Ellison never completed a second novel, dismaying not only his fans but himself. He blamed a fire in his home in 1967 for destroying part of the manuscript, but as we learn in the splendid The Selected Letters of Ralph Ellison, he struggled for the rest of his life with the pressures of writing another novel that he deemed worthy of Invisible Man.

His letters make up for not doing so, since they display such sharp intelligence and full engagement with the literary and political issues of the day. John F. Callahan, editor of the book and Ellison’s literary executor, prefaces each decade’s collection of letters with essays that brilliantly illuminate the context and content of what Ellison has written.

In 1969, Ellison responded to a request by the owner of the famous Gotham Book Mart for a list of books that influenced him when he was young. “This letter is one of my favorites because although it is couched in the form of a list, what he writes her is much more than that,” Callahan tells Air Mail. “His love for books is so contagious, eclectic, and deep that he can barely cite three titles in a row without throwing in a detail that places the given book in his life, and the life of his mind.”

To Frances Steloff

730 Riverside Drive
New York, N.Y. 10031

SEPTEMBER 19, 1969

Miss Frances Steloff

The Gotham Book Mart

41 W. 47th Street
New York, New York 10036

Dear Frances:

It is difficult for me to decide which particular books influenced me most as a teenager, for I read haphazardly and voraciously anything and everything in print, including pulp magazines, boys adventure books, the family doctor book and an odd Bible in which the scriptures were conveyed in pictorial symbols. There was also, of course, the King James Version, and the Bible—as sermon, as song, as equipment for living, as stylistic example—was primary.

But the Bible was more or less imposed upon one and when I try to recall the vast conglomeration of books which came after the Brownie Books and the fairy tales of pre-adolescence my favorites were The Boy Scouts Handbook, Tom Sawyer and The Adventures of Huckleberry Finn— and the hero of which I admired so much that I nicknamed my brother “Huck” in his honor. Along with these works of Mark Twain I admired a boy’s edition of Moby-Dick, Cooper’s Leather Stocking Tales (especially The Last of the Mohicans), Sinclair Lewis’ Arrowsmith, Albion Tourgee’s Congaree Sketches (which to the dismay of my eleventh grade American lit. teacher I tried to convert to verse!), Edgar Allan Poe’s Tales, which linked up with certain Negro American ghost stories and stories of hidden treasure; a book about a Spanish picaro, Juan Cigarella, whose adventures closely paralleled those of John, the slave trickster of Negro American folk tales, Jack London’s The Call of the Wild, and the short stories of Guy de Maupassant. I also read and reread Dickens’ A Tale of Two Cities, the Arabian Nights, Stevenson’s Treasure Island, Ruskin’s story, The King of the Golden River, and the Adventures of Sherlock Holmes.

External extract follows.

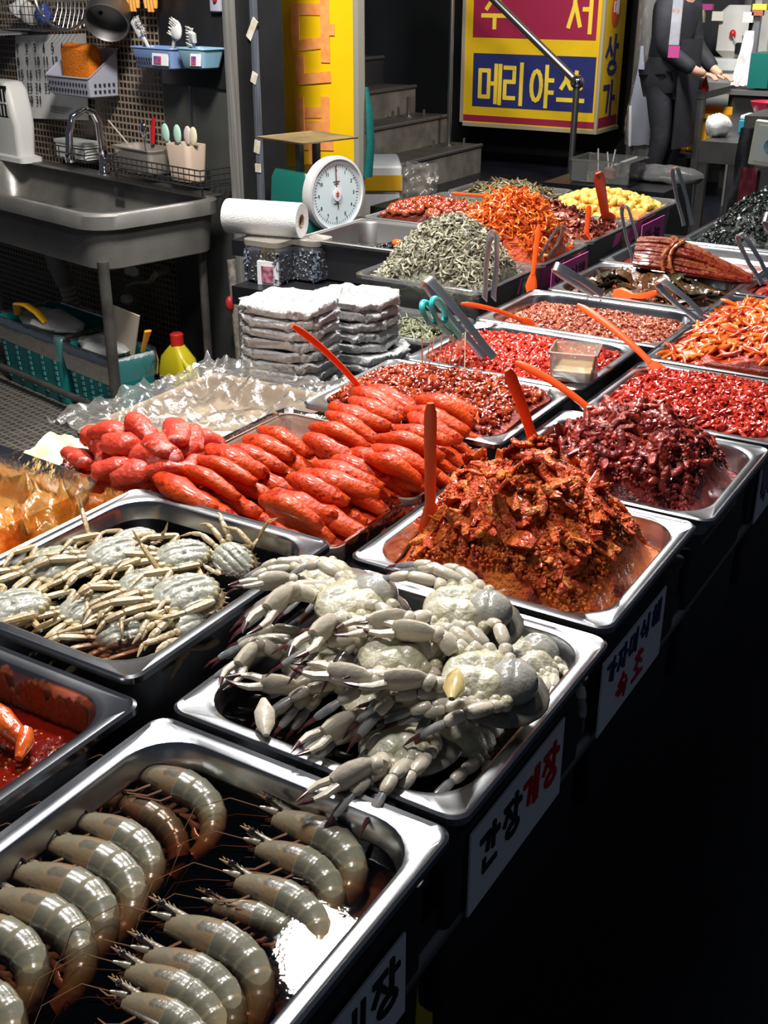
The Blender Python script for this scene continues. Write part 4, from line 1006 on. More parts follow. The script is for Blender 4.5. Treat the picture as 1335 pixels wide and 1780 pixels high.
# ---- small crabs in soy, lying belly up
SCB = mat('soy crab belly', (.46, .40, .26), .28, c2=(.34, .28, .14), nscale=50, coat=.4, bump=.2, bscale=150)
SCP = mat('soy crab grey belly plate', (.40, .40, .335), .25, c2=(.29, .295, .23), nscale=38, coat=.5, bump=.2, bscale=180, spots=((.50, .50, .43), 60, .60))
SCS = mat('soy crab shell', (.10, .07, .04), .3, c2=(.22, .15, .06), nscale=60, coat=.4)
SCL = mat('soy crab legs', (.52, .43, .27), .3, c2=(.38, .23, .07), attr='rnd', coat=.4, bump=.2, bscale=160, spots=((.36, .22, .08), 80, .62))
def soycrab(loc, yaw, tilt, roll, sc, seed, label, nl=5, dim=0.0):
    r_ = random.Random(seed); g = thing('soy_crab', label, 'crab', (0, 0, 0), 'small crabs in soy brine')
    m = M(); m.sph((0, 0, .003), (.046, .039, .019), 60); V = []
    for x, y, z in m.v:
        if z > 0:
            gr = abs(math.sin((y/.036)*math.pi*2.3+.5*math.sin(x*60))); z -= .0050*(1-gr)**3; z += .0012*nz(x*120, y*120, seed)
            z -= .0015*(1-min(1, abs(x+.006)/.004)) if abs(y) < .03 else 0
        V.append((x, y, z))
    m.v = V; m.obj('belly_plate', SCP, g, angle=70)
    m = M(); m.sph((.003, 0, -.010), (.052, .044, .012), 22)
    for k in range(14):
        t = -1.5+3*k/13; m.lathe([(.003, 0), (.0006, .008)], (.003+.049*math.cos(t), .042*math.sin(t), -.010), 6, rot=Vector((0, 0, 1)).rotation_difference(Vector((math.cos(t), math.sin(t), 0))).to_matrix())
    m.obj('back_shell', SCS, g)
    m = M()
    for k in range(9):
        t = -1.25+2.5*k/8+r_.uniform(-.05, .05); m.sph((.040*math.cos(t), .034*math.sin(t), .004), (.0085, .0065, .0075), 8, rot=Matrix.Rotation(t, 3, 'Z'))
    m.obj('leg_joints', SCB, g); m = M()
    for k in range(6):
        m.sph((-.036+r_.uniform(-.003, .003), -.026+.0105*k, .003), (.009, .006, .008), 8)
    m.obj('leg_joints', SCB, g)
    for k in range(nl):
        f_ = k/(nl-1); y0 = lerp(-.030, .028, f_); fan = (f_-.5)*r_.uniform(.5, 1.0); L = r_.uniform(.70, .98)
        a0 = Vector((-.034, y0, .004)); d = Vector((-math.cos(fan), math.sin(fan), 0)); z1 = r_.uniform(-.004, .010)
        a1 = a0+d*.020*L+Vector((0, 0, .004)); a2 = a1+(d+Vector((0, r_.uniform(-.15, .15), 0)))*.042*L+Vector((0, 0, z1))
        a3 = a2+(d+Vector((0, r_.uniform(-.5, .3), 0)))*.024*L+Vector((0, 0, -.006)); a4 = a3+(d*.8+Vector((0, r_.uniform(-.9, .2), 0)))*.024*L+Vector((0, 0, -.008))
        m = limb(M(), [a0, a1, a2, a3, a4], [.0062, .0066, .0058, .0042, .0010], a=r_.random()*.6+dim); m.obj('leg', SCL, g)
    for s_ in (-1, 1):
        a0 = Vector((-.010, .034*s_, .002)); a1 = a0+Vector((.020, .012*s_, .010)); a2 = a1+Vector((-.045+r_.uniform(-.01, .01), .006*s_, .006)); a3 = a2+Vector((-.03, -.012*s_, -.004))
        m = limb(M(), [a0, a1, a2, a3], [.006, .0058, .0052, .0012], a=r_.random()*.6+dim); m.obj('leg', SCL, g)
    if r_.random() < .75:
        s_ = r_.choice((-1, 1)); a0 = Vector((.010, .038*s_, .0)); a1 = a0+Vector((-.005, .03*s_, .006)); a2 = a1+Vector((r_.uniform(-.02, .02), .035*s_, .022)); a3 = a2+Vector((r_.uniform(-.01, .02), .012*s_, .018))
        m = limb(M(), [a0, a1, a2, a3], [.0045, .0042, .0034, .0006], a=.5); m.obj('leg', SCL, g)
    g.matrix_world = Matrix.Translation(loc) @ Matrix.Rotation(yaw, 4, 'Z') @ Euler((roll, tilt, 0)).to_matrix().to_4x4() @ Matrix.Scale(sc, 4)
    return g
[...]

But one of the most influential series of books read during the period of early adolescence were the plays of Bernard Shaw, which I discovered in the library of a friend’s parents. The prefaces to the plays were especially fascinating and did more than any teacher to make me aware of how exciting non-fictional prose could be. They were also my introduction to the relationship between ideas, art, and politics.

To these works I would add The Souls of Black Folk by W. E. B. DuBois, The Weary Blues and Fine Clothes to the Jew by Langston Hughes, and a work with a title so long that although I became aware of it almost as early as I became conscious of the Bible, I must leave to the last: The Golden Treasure of Poetry and Song: A Compete Fireside Cyclopedia of the Best Verse in the English Language Over Thirteen Hundred Complete Poems by Nearly Two Hundred Authors Comprising the Best Poems of the Most Famous Writers for Four Centuries, English and American, Including Poems of Humor, Pathos, Patriotism, Nature, Religion and Sentiment, Arranged under Appropriate Division with Author and Subject Index, Compiled and Edited by Henry T. Coates. As handy as its title, this book belonged to my father but scrawled on one of its end papers is to be found one of my earliest attempts (unsuccessful) at writing my name.